Oil Becomes the Silent Return-Killer
Away from tech, a different risk has been building on the macro side. Brent crude climbed to $88.10 a barrel over the week, a 4.6% jump from the prior week’s $76, as US airstrikes on Iran intensified and traders priced in fresh risk to oil flows through the Strait of Hormuz. That’s a problem for every asset class, not just energy. Rising crude has pushed 10-year Treasury yields to 4.55% and 30-year mortgage rates to their highest level in nearly a year. Fed Chair Kevin Warsh continues to argue that the $700 billion AI buildout will prove deflationary over the long run. The gas pump is telling a different story in the meantime, and bond markets are listening to the pump.
The Takeaway
Next week is shaping up as the real test of how convincingly this rotation holds. With the Fed entering its pre-decision blackout period, all eyes shift to earnings: Alphabet, Tesla, and Texas Instruments report Wednesday, with Intel following Thursday.
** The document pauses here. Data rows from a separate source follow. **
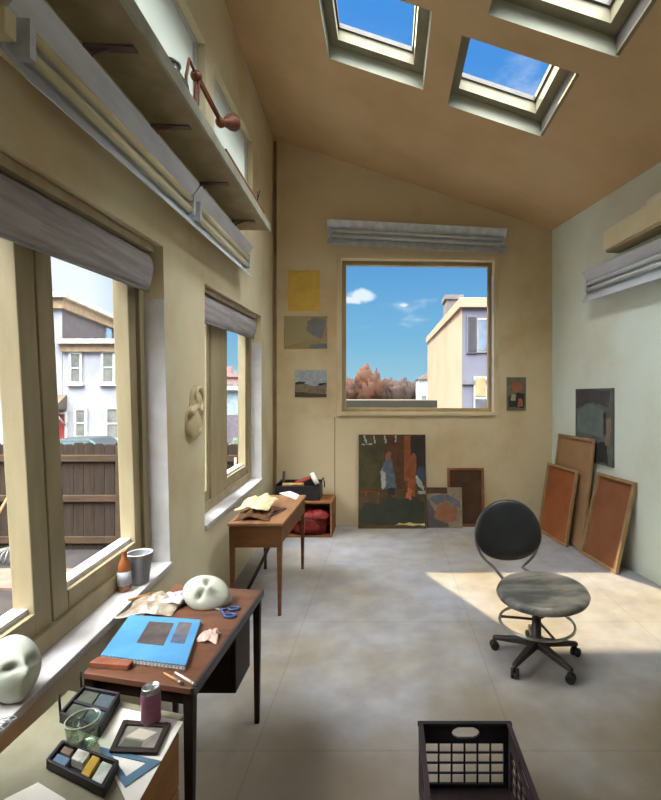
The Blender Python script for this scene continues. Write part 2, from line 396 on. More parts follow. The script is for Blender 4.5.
for i, q in enumerate((CLE1, CLE2)):
    t = sempty('window_%d' % (4 + i), Lw(q[0][0], q[0][1], -.05))
    g = MB(); member(g, q, 0, 1, 0, 1, -.085, -.08, lp); g.build('pane', FROST, t)
    bm_ = MB(); e = .02
    member(bm_, q, 1 - e * .6, 1, 0, 1, -.09, -.055, lp); member(bm_, q, 0, 1 - e * .6, 1 - e, 1, -.09, -.055, lp); member(bm_, q, 0, 1 - e * .6, 0, e, -.09, -.055, lp)
    bm_.build('glazing_bead', SILL, t)
# ---- back window
m = MB(); m.hexa([(-1.0, YB + BT, 3.47), (2.0, YB + BT, 3.47), (2.0, 6.92, 3.66), (-1.0, 6.92, 3.66)], [(-1.0, YB + BT, 3.52), (2.0, YB + BT, 3.52), (2.0, 6.92, 3.71), (-1.0, 6.92, 3.71)]); struct(m.build('sun_trim_canopy', SHAFT))  # unseen canopy added to trim the sun patch on the floor
t = sempty('window_3', (.37, YB + .1, 1.445)); q = WB
bp = lambda x, z, f: Vector((x, YB + f, z))
fm = MB(); w = .025
member(fm, q, 0, w, 0, 1, .11, .19, bp); member(fm, q, 1 - w, 1, 0, 1, .11, .19, bp); member(fm, q, w, 1 - w, 0, w, .11, .19, bp); member(fm, q, w, 1 - w, 1 - w, 1, .11, .19, bp)
fm.build('frame', FRAME, t, bevel=.003)
g = MB(); member(g, q, w, 1 - w, w, 1 - w, .148, .152, bp); g.build('pane', GLASS, t)
cm = MB()
for (a, b, c, d) in ((-.655, -.60, 1.39, 3.46), (1.355, 1.41, 1.39, 3.44)): cm.bx(a, b, YB - .014, YB + .0, c, d)
cm.bx(-.60, 1.355, YB - .014, YB, 3.41, 3.46); cm.bx(-.60, 1.355, YB - .03, YB, 1.40, 1.449)
cm.build('casing', WALLB, t, bevel=.003)
rv = MB(); rv.bx(1.347, 1.355, YB + .0, YB + .105, 1.45, 3.2); rv.build('jamb', SILL, t)

# ================================================================== BLINDS
def blind(name, label, q, y0, y1):
    top = lambda y: q[3][1] + (q[2][1] - q[3][1]) * fy(q, y)
    t = thing(name, label, 'blind', Lw((y0 + y1) / 2, top((y0 + y1) / 2) - .02, -.05))
    n = 40; prof = []
    for k in range(20):
        a = 2 * PI * k / 20
        prof.append((.048 * math.cos(a) * (1 + .12 * math.sin(3 * a)), .105 * math.sin(a) - .15))
    m = MB(); vs = []; fs = []
    for i in range(n + 1):
        y = y0 + (y1 - y0) * i / n; w = 1 + .05 * math.sin(i * 1.3) + .03 * math.sin(i * 2.9)
        for j, (o, z) in enumerate(prof):
            vs.append(Lw(y, top(y) + z * (1 + .02 * math.sin(i * .8 + j)), -.075 + o * w * .9))
    for i in range(n):
        for j in range(20): fs.append((i * 20 + j, i * 20 + (j + 1) % 20, (i + 1) * 20 + (j + 1) % 20, (i + 1) * 20 + j))
    fs += [tuple(range(20))[::-1], tuple(range(n * 20, n * 20 + 20))]
    m.add(vs, fs, True); m.build('fabric_roll', BLIND, t)
    h = MB(); h.hexa([Lw(y0, top(y0) - .045, -.075), Lw(y1, top(y1) - .045, -.075), Lw(y1, top(y1) - .045, -.03), Lw(y0, top(y0) - .045, -.03)],
                     [Lw(y0, top(y0) - .005, -.075), Lw(y1, top(y1) - .005, -.075), Lw(y1, top(y1) - .005, -.03), Lw(y0, top(y0) - .005, -.03)])
    h.build('head_rail', FRAME, t)
    b = MB(); b.tube([Lw(y0 + .02, top(y0) - .262, -.05), Lw(y1 - .02, top(y1) - .262, -.05)], .009, 8); b.build('bottom_bar', GREYMET, t)
blind('roller_blind', 'bulky grey blind rolled up in the head of the large window nearest the desk', BIG, 1.03, 2.56)
blind('roller_blind', 'smaller grey blind rolled up in the head of the narrow window above the wooden table', SMALL, 3.33, 5.08)

# ================================================================== STRIP LIGHTS
def strip_light(label, pt, y0, y1, group=None, wing=.165, tm=TUBE, tubes=(-.033, .033)):
    """pt(s, dz, off) -> world; s from y0 to y1"""
    t = thing('strip_light', label, 'light', pt((y0 + y1) / 2, 0, 0), 0, group)
    prof = [(.125, wing), (.05, wing * .36), (.05, -wing * .36), (.125, -wing), (.131, -wing), (.058, -wing * .31), (.058, wing * .31), (.131, wing)]
    # reflector: folded sheet
    m = MB(); a = [pt(y0, z, o) for o, z in prof]; b = [pt(y1, z, o) for o, z in prof]; n = 8
    m.add(a + b, [tuple(range(8))[::-1], tuple(range(8, 16))] + [(i, (i + 1) % n, n + (i + 1) % n, n + i) for i in range(n)])
    m.build('reflector', ALU, t)
    s = MB(); s.hexa([pt(y0 + .03, -.035, 0.002), pt(y1 - .03, -.035, 0.002), pt(y1 - .03, -.035, .05), pt(y0 + .03, -.035, .05)],
                     [pt(y0 + .03, .035, 0.002), pt(y1 - .03, .035, 0.002), pt(y1 - .03, .035, .05), pt(y0 + .03, .035, .05)])
    s.build('ballast_box', TUBE, t)
    for z in tubes:
        k = MB(); k.tube([pt(y0 + .06, z, .092), pt(y1 - .06, z, .092)], .019, 12); k.build('tube', tm, t)
    for ye in (y0 + .045, y1 - .045):
        k = MB(); k.hexa([pt(ye - .013, -.06, .055), pt(ye + .013, -.06, .055), pt(ye + .013, -.06, .115), pt(ye - .013, -.06, .115)],
                         [pt(ye - .013, .06, .055), pt(ye + .013, .06, .055), pt(ye + .013, .06, .115), pt(ye - .013, .06, .115)])
        k.build('lamp_holder', ALU, t)
    return t
lpt = lambda y, dz, o: Lw(y, 2.673 + .048 * y + dz, o)
t = strip_light('long grey reflector strip light under the shelf, the longer one reaching the upper corner', lpt, 1.36, 2.83, wing=.145)
e = MB(); e.hexa([lpt(1.315, -.04, .03), lpt(1.36, -.04, .03), lpt(1.36, -.04, .10), lpt(1.315, -.04, .10)], [lpt(1.315, .04, .03), lpt(1.36, .04, .03), lpt(1.36, .04, .10), lpt(1.315, .04, .10)])
e.build('end_cap', WALL, t, bevel=.004)
strip_light('short grey reflector strip light under the far end of the shelf, above the narrow window', lpt, 2.85, 4.24, wing=.145)
bpt = lambda x, dz, o: Vector((x, YB - o, 3.645 - .052 * (x - .365) + dz))
strip_light('grey reflector strip light hung slightly tilted above the back window', bpt, -.765, 1.495, wing=.16, tm=TUBEW)
rpt = lambda y, dz, o: Rw(y, 2.71 + .022 * y + dz, o)
strip_light('grey reflector strip light on the pale right wall below the wooden ledge', rpt, 2.7, 5.0, tm=TUBEW)

# ledge on right wall
t = thing('wall_ledge', 'boxed tan wooden ledge on the right wall above the strip light', 'ledge', Rw(3.5, 3.1, .1))
m = MB(); m.hexa([Rw(2.4, 3.08, .002), Rw(4.55, 3.08, .002), Rw(4.55, 3.08, .17), Rw(2.4, 3.08, .17)], [Rw(2.4, 3.27, .002), Rw(4.55, 3.27, .002), Rw(4.55, 3.27, .17), Rw(2.4, 3.27, .17)])
m.build('front_box', WALL, t, bevel=.006)
m = MB(); m.hexa([Rw(2.4, 3.055, .01), Rw(4.53, 3.055, .01), Rw(4.53, 3.055, .16), Rw(2.4, 3.055, .16)], [Rw(2.4, 3.08, .01), Rw(4.53, 3.08, .01), Rw(4.53, 3.08, .16), Rw(2.4, 3.08, .16)])
m.build('soffit_board', FRAME, t)
m = MB(); m.hexa([Rw(3.55, 3.271, .04), Rw(3.97, 3.271, .04), Rw(3.97, 3.271, .15), Rw(3.55, 3.271, .15)], [Rw(3.55, 3.34, .04), Rw(3.97, 3.34, .04), Rw(3.97, 3.34, .15), Rw(3.55, 3.34, .15)])
tag(m.build('paper_box', WHITE, None, bevel=.006, loc=Rw(3.75, 3.271, .1)), 'white flat box lying on the right wall ledge', 'box')

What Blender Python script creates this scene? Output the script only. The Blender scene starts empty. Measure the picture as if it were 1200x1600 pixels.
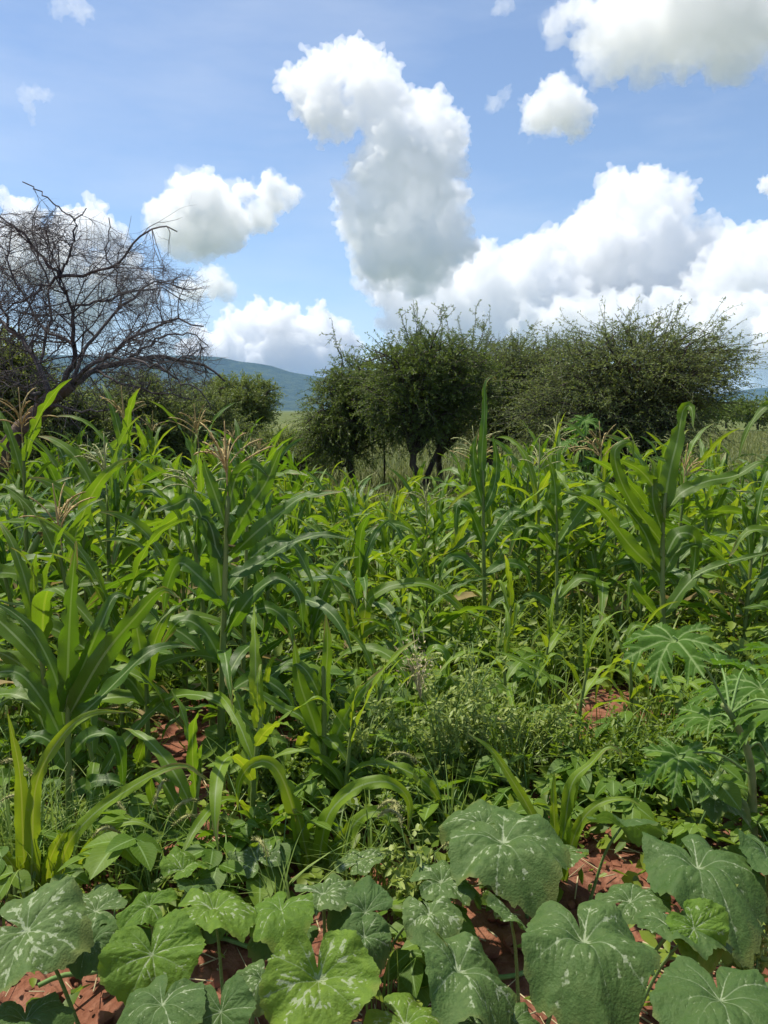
import bpy, math, random
import numpy as np
from mathutils import Vector, Matrix

# ------------------------------------------------------------------ camera, sky, sun, exposure
sc = bpy.context.scene
COL = sc.collection
RNG = np.random.default_rng(7)
random.seed(7)
CAM_H, PITCH, F = 1.6, math.radians(7.5), 1208.0       # F: focal length in pixels of the 1200x1600 photo

cam_d = bpy.data.cameras.new('camera')
cam = bpy.data.objects.new('camera', cam_d); COL.objects.link(cam)
cam.location = (0, 0, CAM_H)
cam.rotation_euler = (math.radians(90) - PITCH, 0, 0)
cam_d.sensor_fit = 'VERTICAL'
cam_d.angle_y = 2 * math.atan(800 / F)
cam_d.clip_start = 0.05
cam_d.clip_end = 80000
sc.camera = cam

SUN_EL, SUN_AZ = math.radians(64), math.radians(-62)    # azimuth from straight ahead, negative = left
sun_dir = Vector((math.sin(SUN_AZ) * math.cos(SUN_EL), math.cos(SUN_AZ) * math.cos(SUN_EL), math.sin(SUN_EL)))

world = bpy.data.worlds.new('World'); sc.world = world
world.use_nodes = True
wn, wl = world.node_tree.nodes, world.node_tree.links
wn.clear()
w_out = wn.new('ShaderNodeOutputWorld'); w_bg = wn.new('ShaderNodeBackground')
w_sky = wn.new('ShaderNodeTexSky'); w_sky.sky_type = 'NISHITA'; w_sky.sun_disc = False
w_sky.sun_elevation = SUN_EL; w_sky.sun_rotation = SUN_AZ
w_sky.altitude = 900; w_sky.air_density = 1.0; w_sky.dust_density = 0.6; w_sky.ozone_density = 3.0
w_bg.inputs['Strength'].default_value = 0.11
# thin high cirrus veil, stretched noise over the whole sky
w_tc = wn.new('ShaderNodeTexCoord'); w_map = wn.new('ShaderNodeMapping')
w_map.inputs['Scale'].default_value = (1.3, 1.3, 5.0); w_map.inputs['Rotation'].default_value = (0.25, 0.35, 0.2)
w_noise = wn.new('ShaderNodeTexNoise'); w_noise.inputs['Scale'].default_value = 1.7
w_noise.inputs['Detail'].default_value = 6; w_noise.inputs['Roughness'].default_value = 0.55
w_ramp = wn.new('ShaderNodeMapRange')
w_ramp.inputs['From Min'].default_value = 0.42; w_ramp.inputs['From Max'].default_value = 0.78
w_ramp.inputs['To Min'].default_value = 0.05; w_ramp.inputs['To Max'].default_value = 0.38
w_mix = wn.new('ShaderNodeMix'); w_mix.data_type = 'RGBA'
w_mix.inputs['B'].default_value = (6.0, 6.3, 6.8, 1)
wl.new(w_tc.outputs['Generated'], w_map.inputs['Vector']); wl.new(w_map.outputs['Vector'], w_noise.inputs['Vector'])
wl.new(w_noise.outputs['Fac'], w_ramp.inputs['Value']); wl.new(w_ramp.outputs['Result'], w_mix.inputs['Factor'])
wl.new(w_sky.outputs['Color'], w_mix.inputs['A']); wl.new(w_mix.outputs['Result'], w_bg.inputs['Color'])
wl.new(w_bg.outputs['Background'], w_out.inputs['Surface'])

sun_l = bpy.data.lights.new('sun', 'SUN'); sun_l.energy = 4.35; sun_l.angle = math.radians(1.5)
sun_l.color = (1.0, 0.93, 0.80)
sun = bpy.data.objects.new('sun', sun_l); COL.objects.link(sun)
sun.rotation_euler = sun_dir.to_track_quat('Z', 'Y').to_euler()

sc.view_settings.view_transform = 'Standard'
sc.view_settings.look = 'None'
sc.view_settings.exposure = 0.6
sc.view_settings.gamma = 1.0
sc.cycles.max_bounces = 28
sc.cycles.diffuse_bounces = 4
sc.cycles.glossy_bounces = 2
sc.cycles.transmission_bounces = 4
sc.cycles.volume_bounces = 26
sc.cycles.transparent_max_bounces = 8
sc.cycles.use_denoising = True
sc.cycles.caustics_reflective = False
sc.cycles.caustics_refractive = False

# ------------------------------------------------------------------ helpers
CP, SP = math.cos(PITCH), math.sin(PITCH)
def ray(px, py):
    a, b = (px - 600) / F, -(py - 800) / F
    return np.array([a, CP + b * SP, -SP + b * CP])
def at(px, py, D):                       # the point seen at that pixel, D metres ahead
    d = ray(px, py); return np.array([0, 0, CAM_H]) + d * (D / d[1])
def at_z(px, py, z):                     # the point seen at that pixel, at height z
    d = ray(px, py); return np.array([0, 0, CAM_H]) + d * ((z - CAM_H) / d[2])
def to_px(p):
    v = np.asarray(p, float) - np.array([0, 0, CAM_H])
    f = v[1] * CP - v[2] * SP; u = v[1] * SP + v[2] * CP
    return 600 + F * v[0] / f, 800 - F * u / f, f
def gz(x, y):                            # height of the field soil
    return 0.025 * np.sin(1.7 * x + 0.6 * y) + 0.03 * np.sin(2.3 * y + 1.1) * np.cos(0.9 * x)

def nrm(v):
    v = np.asarray(v, float); n = np.linalg.norm(v, axis=-1, keepdims=True)
    return v / np.maximum(n, 1e-9)

class MB:
    """collects quads and triangles; build() links them as one mesh"""
    def __init__(s): s.v = []; s.q = []; s.t = []; s.n = 0; s.uv = []; s.at = []
    def add(s, V, Q=None, T=None, uv=None, rnd=0.5):
        V = np.asarray(V, float).reshape(-1, 3)
        s.v.append(V)
        if Q is not None and len(Q): s.q.append(np.asarray(Q, int) + s.n)
        if T is not None and len(T): s.t.append(np.asarray(T, int) + s.n)
        s.uv.append(np.zeros((len(V), 2)) if uv is None else np.asarray(uv, float))
        s.at.append(np.full(len(V), rnd) if np.isscalar(rnd) else np.asarray(rnd, float))
        s.n += len(V)
    def tube(s, P, R, sides=5, rnd=0.5, cap=True):
        P = np.asarray(P, float); n = len(P)
        R = np.full(n, R) if np.isscalar(R) else np.asarray(R, float)
        T = nrm(np.gradient(P, axis=0))
        ref = np.array([0.31, 0.17, 0.93]) if abs(T[0][2]) < 0.9 else np.array([1.0, 0.1, 0])
        A = nrm(np.cross(T, ref)); B = np.cross(T, A)
        th = np.arange(sides) * 2 * math.pi / sides
        V = P[:, None] + R[:, None, None] * (np.cos(th)[None, :, None] * A[:, None] + np.sin(th)[None, :, None] * B[:, None])
        V = V.reshape(-1, 3)
        i = np.arange(n - 1)[:, None] * sides; j = np.arange(sides)[None]
        k = (j + 1) % sides
        Q = np.stack([i + j, i + k, i + sides + k, i + sides + j], -1).reshape(-1, 4)
        tri = None
        if cap and sides > 2:
            e = (n - 1) * sides
            tri = [(e, e + a, e + a + 1) for a in range(1, sides - 1)]
        uv = np.stack([np.tile(np.arange(sides) / sides, n), np.repeat(np.linspace(0, 1, n), sides)], -1)
        s.add(V, Q, tri, uv, rnd)
    def diamonds(s, P, D, N, L, Wd, rnd, bend=0.0):
        """leaf-shaped quads: base P, direction D, normal N, length L, width Wd (arrays)"""
        S = nrm(np.cross(D, N)); n = len(P)
        L = np.broadcast_to(L, n)[:, None]; Wd = np.broadcast_to(Wd, n)[:, None]
        m = P + D * L * 0.45 + N * L * bend
        V = np.stack([P, m + S * Wd * 0.5, P + D * L, m - S * Wd * 0.5], 1).reshape(-1, 3)
        Q = np.arange(4 * n).reshape(n, 4)
        uv = np.tile(np.array([[.5, 0], [1, .5], [.5, 1], [0, .5]]), (n, 1))
        s.add(V, Q, None, uv, np.repeat(np.broadcast_to(rnd, n), 4))
    def ovates(s, P, D, N, L, Wd, rnd, fold=0.25):
        S = nrm(np.cross(D, N)); N = np.cross(S, D); n = len(P)
        L = np.broadcast_to(L, n)[:, None]; W = np.broadcast_to(Wd, n)[:, None] * 0.5
        a, b = P + D * L * 0.30 + N * W * fold, P + D * L * 0.68 + N * W * fold * 0.4 - N * L * 0.06
        V = np.stack([P, a + S * W, b + S * W * 0.75, P + D * L - N * L * 0.16, b - S * W * 0.75, a - S * W], 1).reshape(-1, 3)
        k = np.arange(n)[:, None] * 6
        Q = np.concatenate([k + np.array([[0, 1, 2, 3]]), k + np.array([[0, 3, 4, 5]])])
        uv = np.tile(np.array([[.5, 0], [1, .3], [.9, .7], [.5, 1], [.1, .7], [0, .3]]), (n, 1))
        s.add(V, Q, None, uv, np.repeat(np.broadcast_to(rnd, n), 6))
    def mesh(s, name, mat=None, smooth=True):
        V = np.concatenate(s.v); uv = np.concatenate(s.uv); at_ = np.concatenate(s.at)
        q = np.concatenate(s.q) if s.q else np.zeros((0, 4), int)
        t = np.concatenate(s.t) if s.t else np.zeros((0, 3), int)
        me = bpy.data.meshes.new(name)
        loops = np.concatenate([q.ravel(), t.ravel()])
        me.vertices.add(len(V)); me.vertices.foreach_set('co', V.ravel().astype('f4'))
        me.loops.add(len(loops)); me.loops.foreach_set('vertex_index', loops.astype('i4'))
        me.polygons.add(len(q) + len(t))
        st = np.concatenate([np.arange(len(q)) * 4, len(q) * 4 + np.arange(len(t)) * 3])
        me.polygons.foreach_set('loop_start', st.astype('i4'))
        me.polygons.foreach_set('use_smooth', np.full(len(q) + len(t), smooth))
        u = me.uv_layers.new(name='UVMap'); u.data.foreach_set('uv', uv[loops].ravel().astype('f4'))
        a = me.attributes.new('rnd', 'FLOAT', 'POINT'); a.data.foreach_set('value', at_.astype('f4'))
        me.update(calc_edges=True); me.validate()
        if mat: me.materials.append(mat)
        return me
    def build(s, name, mat, parent=None, loc=None, smooth=True, **kw):
        return obj(name, s.mesh(name, mat, smooth), parent, loc, **kw)

def obj(name, me, parent=None, loc=None, M=None, **kw):
    o = bpy.data.objects.new(name, me); COL.objects.link(o)
    if parent is not None: o.parent = parent
    if M is not None: o.matrix_basis = M
    elif loc is not None: o.location = loc
    for k, v in kw.items(): o[k] = v
    return o
def thing(name, loc, label, category, group=None, rz=0.0):
    o = bpy.data.objects.new(name, None); COL.objects.link(o)
    o.empty_display_size = 0.1
    o.location = loc; o.rotation_euler = (0, 0, rz)
    o['label'] = label; o['category'] = category
    if group: o['group'] = group
    return o
def spline(P, n):
    """Catmull-Rom through the points, n samples"""
    P = np.asarray(P, float)
    if len(P) == 2: return P[0] + (P[1] - P[0]) * np.linspace(0, 1, n)[:, None]
    X = np.concatenate([[2 * P[0] - P[1]], P, [2 * P[-1] - P[-2]]])
    seg = np.linalg.norm(np.diff(P, axis=0), axis=1); cum = np.concatenate([[0], np.cumsum(seg)]); cum /= cum[-1]
    out = []
    for u in np.linspace(0, 1, n):
        i = min(int(np.searchsorted(cum, u, 'right')) - 1, len(P) - 2); i = max(i, 0)
        t = (u - cum[i]) / max(cum[i + 1] - cum[i], 1e-9)
        a, b, c, d = X[i], X[i + 1], X[i + 2], X[i + 3]
        out.append(0.5 * ((2 * b) + (-a + c) * t + (2 * a - 5 * b + 4 * c - d) * t * t + (-a + 3 * b - 3 * c + d) * t ** 3))
    return np.array(out)
def rot_m(az, tilt=0.0, roll=0.0, s=1.0, loc=(0, 0, 0)):
    return Matrix.Translation(Vector(loc)) @ Matrix.Rotation(az, 4, 'Z') @ Matrix.Rotation(tilt, 4, 'Y') @ Matrix.Rotation(roll, 4, 'X') @ Matrix.Scale(s, 4)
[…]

The question these results need to answer is simple — are the AI investments of the past several quarters finally showing up in the income statement, or has the mid-cycle reset only just begun? Investors rotating out of hardware and into infrastructure and cash-generative software are betting on the former. The market will find out fast whether that bet was early or simply right.
I hope you enjoy the rest of your weekend.